| WHAT YOU NEED TO DO |
Reproduce every line of the material below, but drop the pictures.
# PROVIDED MATERIAL start
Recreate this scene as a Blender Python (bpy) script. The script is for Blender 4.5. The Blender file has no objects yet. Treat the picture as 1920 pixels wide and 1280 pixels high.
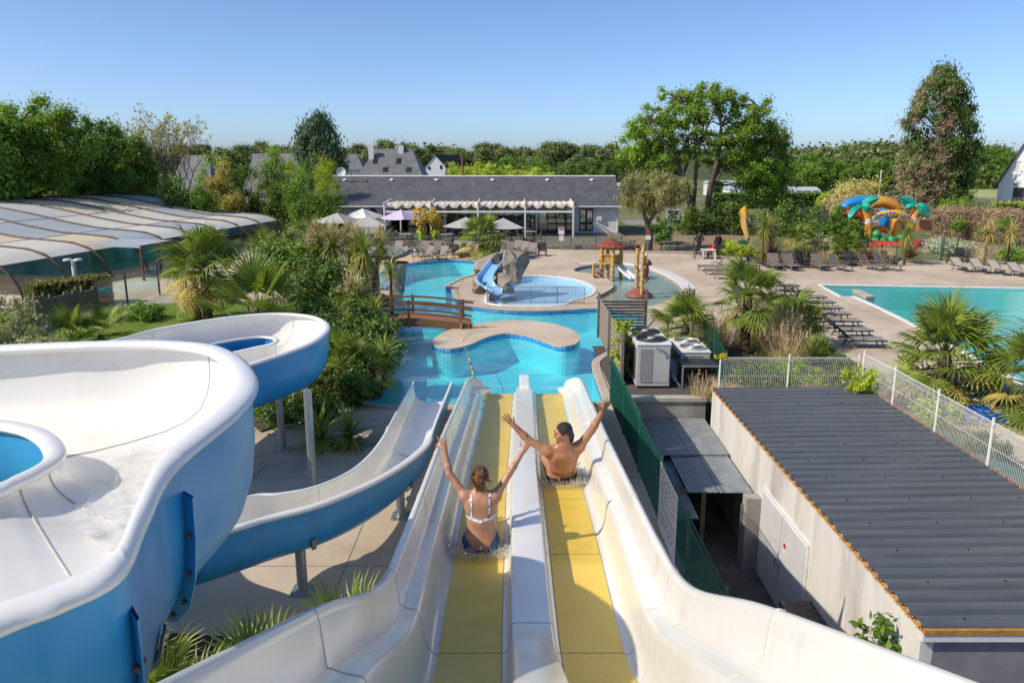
import bpy, bmesh, math, random
import numpy as np
from mathutils import Vector, Matrix
from mathutils.geometry import tessellate_polygon
R = math.radians
random.seed(7); RNG = np.random.default_rng(11)
scene = bpy.context.scene
COL = scene.collection
# ------------------------------------------------------------ camera
FPX, PW, PH, CAMH = 1450.0, 1920, 1280, 7.6
PITCH = math.atan(340/FPX)
CP, SP = math.cos(PITCH), math.sin(PITCH)
cam_d = bpy.data.cameras.new('camera'); cam = bpy.data.objects.new('camera', cam_d); COL.objects.link(cam)
cam.location = (0, 0, CAMH); cam.rotation_euler = (math.pi/2-PITCH, 0, 0)
cam_d.sensor_width = 36; cam_d.lens = FPX/PW*36; cam_d.clip_start = .05; cam_d.clip_end = 3000
scene.camera = cam
# ------------------------------------------------------------ sky, sun, exposure
SUN_EL, SUN_AZ = R(41), math.atan2(-.93, -.36)      # the sun stands to the left and a little behind the camera
world = bpy.data.worlds.new('World'); scene.world = world; world.use_nodes = True
wn = world.node_tree; wn.nodes.clear()
sky = wn.nodes.new('ShaderNodeTexSky'); sky.sky_type = 'NISHITA'; sky.sun_disc = False
sky.sun_elevation = SUN_EL; sky.sun_rotation = SUN_AZ; sky.altitude = 0; sky.air_density = .6; sky.dust_density = 1.0; sky.ozone_density = 5.0
bg = wn.nodes.new('ShaderNodeBackground'); bg.inputs['Strength'].default_value = .132
wo = wn.nodes.new('ShaderNodeOutputWorld')
wn.links.new(sky.outputs[0], bg.inputs[0]); wn.links.new(bg.outputs[0], wo.inputs[0])
sl = bpy.data.lights.new('sun', 'SUN'); sl.energy = 3.35; sl.angle = R(.53); sl.color = (1, .90, .74)
sun = bpy.data.objects.new('sun', sl); COL.objects.link(sun)
sdir = Vector((math.sin(SUN_AZ)*math.cos(SUN_EL), math.cos(SUN_AZ)*math.cos(SUN_EL), math.sin(SUN_EL)))
sun.rotation_euler = sdir.to_track_quat('Z', 'Y').to_euler(); sun.location = (-30, -10, 60)
scene.view_settings.view_transform = 'Standard'; scene.view_settings.look = 'None'
scene.view_settings.exposure = .5; scene.view_settings.gamma = 1.0; scene.view_settings.use_curve_mapping = False
scene.render.engine = 'CYCLES'
scene.cycles.max_bounces = 7; scene.cycles.transparent_max_bounces = 24; scene.cycles.diffuse_bounces = 4
scene.cycles.glossy_bounces = 3; scene.cycles.transmission_bounces = 5
scene.cycles.caustics_reflective = False; scene.cycles.caustics_refractive = False
try:
    scene.cycles.use_denoising = True
except Exception: pass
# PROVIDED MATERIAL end
| FINAL RESULT |
Recreate this scene as a Blender Python (bpy) script. The script is for Blender 4.5. The Blender file has no objects yet. Treat the picture as 1920 pixels wide and 1280 pixels high.
import bpy, bmesh, math, random
import numpy as np
from mathutils import Vector, Matrix
from mathutils.geometry import tessellate_polygon
R = math.radians
random.seed(7); RNG = np.random.default_rng(11)
scene = bpy.context.scene
COL = scene.collection
# ------------------------------------------------------------ camera
FPX, PW, PH, CAMH = 1450.0, 1920, 1280, 7.6
PITCH = math.atan(340/FPX)
CP, SP = math.cos(PITCH), math.sin(PITCH)
cam_d = bpy.data.cameras.new('camera'); cam = bpy.data.objects.new('camera', cam_d); COL.objects.link(cam)
cam.location = (0, 0, CAMH); cam.rotation_euler = (math.pi/2-PITCH, 0, 0)
cam_d.sensor_width = 36; cam_d.lens = FPX/PW*36; cam_d.clip_start = .05; cam_d.clip_end = 3000
scene.camera = cam
# ------------------------------------------------------------ sky, sun, exposure
SUN_EL, SUN_AZ = R(41), math.atan2(-.93, -.36)      # the sun stands to the left and a little behind the camera
world = bpy.data.worlds.new('World'); scene.world = world; world.use_nodes = True
wn = world.node_tree; wn.nodes.clear()
sky = wn.nodes.new('ShaderNodeTexSky'); sky.sky_type = 'NISHITA'; sky.sun_disc = False
sky.sun_elevation = SUN_EL; sky.sun_rotation = SUN_AZ; sky.altitude = 0; sky.air_density = .6; sky.dust_density = 1.0; sky.ozone_density = 5.0
bg = wn.nodes.new('ShaderNodeBackground'); bg.inputs['Strength'].default_value = .132
wo = wn.nodes.new('ShaderNodeOutputWorld')
wn.links.new(sky.outputs[0], bg.inputs[0]); wn.links.new(bg.outputs[0], wo.inputs[0])
sl = bpy.data.lights.new('sun', 'SUN'); sl.energy = 3.35; sl.angle = R(.53); sl.color = (1, .90, .74)
sun = bpy.data.objects.new('sun', sl); COL.objects.link(sun)
sdir = Vector((math.sin(SUN_AZ)*math.cos(SUN_EL), math.cos(SUN_AZ)*math.cos(SUN_EL), math.sin(SUN_EL)))
sun.rotation_euler = sdir.to_track_quat('Z', 'Y').to_euler(); sun.location = (-30, -10, 60)
scene.view_settings.view_transform = 'Standard'; scene.view_settings.look = 'None'
scene.view_settings.exposure = .5; scene.view_settings.gamma = 1.0; scene.view_settings.use_curve_mapping = False
scene.render.engine = 'CYCLES'
scene.cycles.max_bounces = 7; scene.cycles.transparent_max_bounces = 24; scene.cycles.diffuse_bounces = 4
scene.cycles.glossy_bounces = 3; scene.cycles.transmission_bounces = 5
scene.cycles.caustics_reflective = False; scene.cycles.caustics_refractive = False
try:
    scene.cycles.use_denoising = True
except Exception: pass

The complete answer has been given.